● **EXTRACTED RECORDS**:
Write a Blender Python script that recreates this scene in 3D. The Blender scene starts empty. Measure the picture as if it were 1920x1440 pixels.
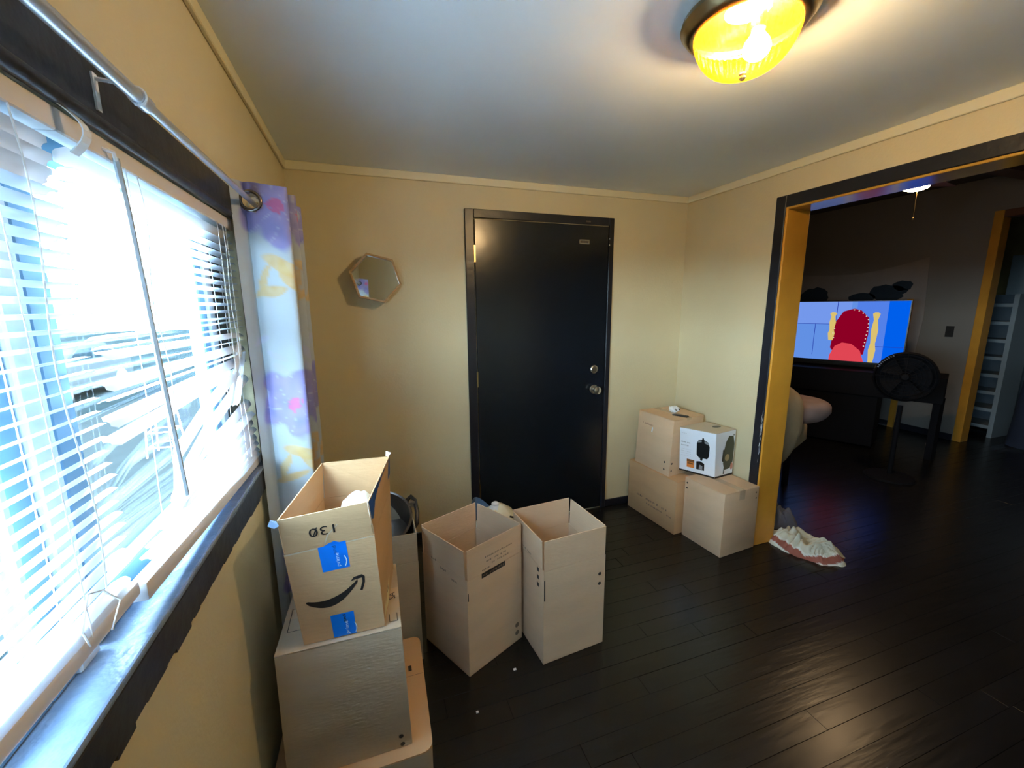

==

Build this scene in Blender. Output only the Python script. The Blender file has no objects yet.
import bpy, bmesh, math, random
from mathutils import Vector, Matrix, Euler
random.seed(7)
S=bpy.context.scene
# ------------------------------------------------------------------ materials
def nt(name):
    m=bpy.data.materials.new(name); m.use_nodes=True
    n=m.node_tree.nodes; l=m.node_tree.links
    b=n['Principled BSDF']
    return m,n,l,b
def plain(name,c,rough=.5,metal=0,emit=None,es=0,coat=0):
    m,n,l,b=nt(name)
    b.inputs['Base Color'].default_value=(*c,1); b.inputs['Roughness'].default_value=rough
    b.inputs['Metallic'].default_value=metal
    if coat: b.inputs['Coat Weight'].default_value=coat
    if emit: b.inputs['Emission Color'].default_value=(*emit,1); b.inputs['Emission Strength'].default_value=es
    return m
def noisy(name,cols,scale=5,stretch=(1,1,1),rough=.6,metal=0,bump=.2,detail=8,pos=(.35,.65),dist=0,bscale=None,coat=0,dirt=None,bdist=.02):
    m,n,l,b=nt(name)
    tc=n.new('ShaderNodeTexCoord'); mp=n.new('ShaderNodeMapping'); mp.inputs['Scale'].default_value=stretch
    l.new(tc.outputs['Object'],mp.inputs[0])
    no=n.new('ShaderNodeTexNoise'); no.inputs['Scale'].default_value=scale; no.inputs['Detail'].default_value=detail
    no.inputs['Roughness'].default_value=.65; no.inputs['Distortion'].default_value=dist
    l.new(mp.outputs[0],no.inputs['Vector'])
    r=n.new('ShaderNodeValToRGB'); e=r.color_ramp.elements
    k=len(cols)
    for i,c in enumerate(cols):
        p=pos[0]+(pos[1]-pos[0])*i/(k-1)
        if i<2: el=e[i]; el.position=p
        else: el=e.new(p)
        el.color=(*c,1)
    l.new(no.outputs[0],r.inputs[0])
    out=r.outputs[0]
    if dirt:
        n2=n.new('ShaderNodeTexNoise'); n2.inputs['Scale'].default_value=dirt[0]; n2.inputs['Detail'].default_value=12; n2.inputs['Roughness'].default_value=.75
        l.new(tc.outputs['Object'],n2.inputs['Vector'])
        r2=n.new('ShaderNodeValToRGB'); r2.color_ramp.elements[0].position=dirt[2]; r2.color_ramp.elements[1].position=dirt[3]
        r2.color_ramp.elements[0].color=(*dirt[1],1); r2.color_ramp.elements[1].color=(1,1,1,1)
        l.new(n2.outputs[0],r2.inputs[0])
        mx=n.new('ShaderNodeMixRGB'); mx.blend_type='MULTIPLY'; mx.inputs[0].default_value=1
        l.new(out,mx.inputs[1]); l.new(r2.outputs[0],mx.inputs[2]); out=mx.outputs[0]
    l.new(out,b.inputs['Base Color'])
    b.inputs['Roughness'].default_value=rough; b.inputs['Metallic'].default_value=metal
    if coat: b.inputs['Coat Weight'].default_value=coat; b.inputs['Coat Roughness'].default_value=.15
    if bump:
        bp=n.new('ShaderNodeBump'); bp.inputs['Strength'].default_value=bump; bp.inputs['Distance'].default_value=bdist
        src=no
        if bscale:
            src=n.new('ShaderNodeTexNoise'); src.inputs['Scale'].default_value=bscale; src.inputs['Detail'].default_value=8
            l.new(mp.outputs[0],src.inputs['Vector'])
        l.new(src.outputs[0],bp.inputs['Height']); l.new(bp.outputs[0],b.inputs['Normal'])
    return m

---

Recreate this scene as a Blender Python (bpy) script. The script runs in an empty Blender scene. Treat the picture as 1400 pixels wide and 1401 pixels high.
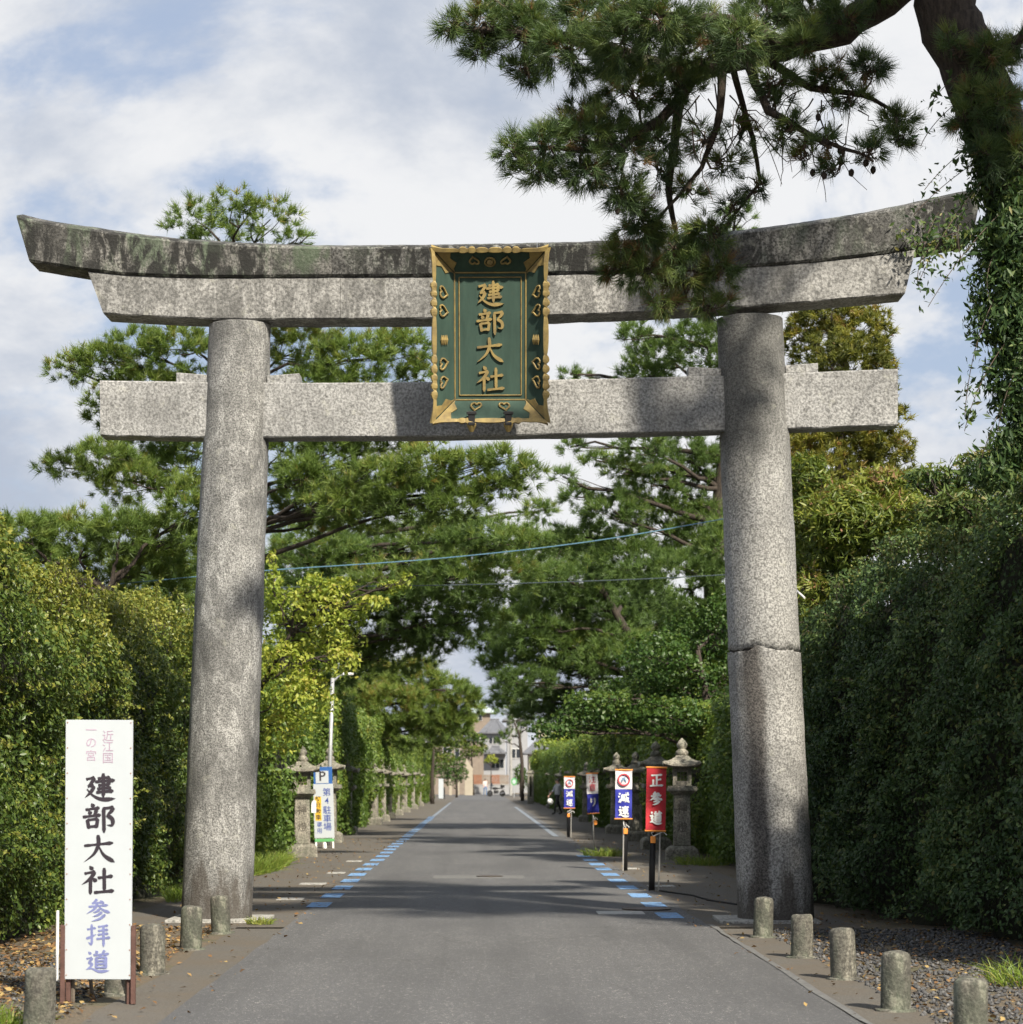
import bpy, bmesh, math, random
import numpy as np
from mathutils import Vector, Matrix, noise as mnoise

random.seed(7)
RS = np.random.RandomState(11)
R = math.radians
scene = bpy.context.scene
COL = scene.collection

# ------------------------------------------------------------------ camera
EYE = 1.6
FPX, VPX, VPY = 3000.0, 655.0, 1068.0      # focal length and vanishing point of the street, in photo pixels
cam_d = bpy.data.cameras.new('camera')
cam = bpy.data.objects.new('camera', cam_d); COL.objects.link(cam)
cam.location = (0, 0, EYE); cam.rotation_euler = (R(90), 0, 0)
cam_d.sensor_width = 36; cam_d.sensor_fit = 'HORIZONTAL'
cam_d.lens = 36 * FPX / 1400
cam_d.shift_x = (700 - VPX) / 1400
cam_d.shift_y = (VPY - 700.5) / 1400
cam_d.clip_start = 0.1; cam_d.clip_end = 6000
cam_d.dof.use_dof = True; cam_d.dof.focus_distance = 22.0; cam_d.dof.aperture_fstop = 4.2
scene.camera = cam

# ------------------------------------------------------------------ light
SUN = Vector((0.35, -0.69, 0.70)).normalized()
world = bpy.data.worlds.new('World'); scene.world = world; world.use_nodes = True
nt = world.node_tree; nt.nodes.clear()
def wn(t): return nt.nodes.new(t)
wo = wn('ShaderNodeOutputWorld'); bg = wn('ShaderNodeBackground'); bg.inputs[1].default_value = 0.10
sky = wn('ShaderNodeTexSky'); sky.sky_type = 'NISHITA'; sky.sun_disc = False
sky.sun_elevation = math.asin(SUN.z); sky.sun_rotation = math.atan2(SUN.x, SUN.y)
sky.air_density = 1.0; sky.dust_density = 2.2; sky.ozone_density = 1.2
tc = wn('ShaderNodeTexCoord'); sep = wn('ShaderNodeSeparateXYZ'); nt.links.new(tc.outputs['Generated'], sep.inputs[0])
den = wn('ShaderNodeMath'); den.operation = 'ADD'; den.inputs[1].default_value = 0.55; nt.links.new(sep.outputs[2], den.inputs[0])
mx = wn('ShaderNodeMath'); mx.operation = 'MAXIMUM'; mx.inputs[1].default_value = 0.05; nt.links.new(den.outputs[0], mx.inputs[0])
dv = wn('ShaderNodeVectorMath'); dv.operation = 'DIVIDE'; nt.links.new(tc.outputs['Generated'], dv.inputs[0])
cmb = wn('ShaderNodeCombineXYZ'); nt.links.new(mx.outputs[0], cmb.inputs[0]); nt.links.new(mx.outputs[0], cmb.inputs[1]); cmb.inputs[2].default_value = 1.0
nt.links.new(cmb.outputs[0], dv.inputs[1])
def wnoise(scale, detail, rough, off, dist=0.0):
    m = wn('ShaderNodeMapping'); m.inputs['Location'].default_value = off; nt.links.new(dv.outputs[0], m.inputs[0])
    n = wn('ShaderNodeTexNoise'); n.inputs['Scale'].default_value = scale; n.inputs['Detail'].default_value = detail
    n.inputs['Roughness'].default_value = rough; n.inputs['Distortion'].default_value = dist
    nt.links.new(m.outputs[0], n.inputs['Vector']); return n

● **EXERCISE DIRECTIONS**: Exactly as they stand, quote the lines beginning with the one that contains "Recreate this scene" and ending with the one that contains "COL = scene.collection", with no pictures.

● **TASK RESPONSE**:
Recreate this scene as a Blender Python (bpy) script. The script runs in an empty Blender scene. Treat the picture as 1400 pixels wide and 1401 pixels high.
import bpy, bmesh, math, random
import numpy as np
from mathutils import Vector, Matrix, noise as mnoise

random.seed(7)
RS = np.random.RandomState(11)
R = math.radians
scene = bpy.context.scene
COL = scene.collection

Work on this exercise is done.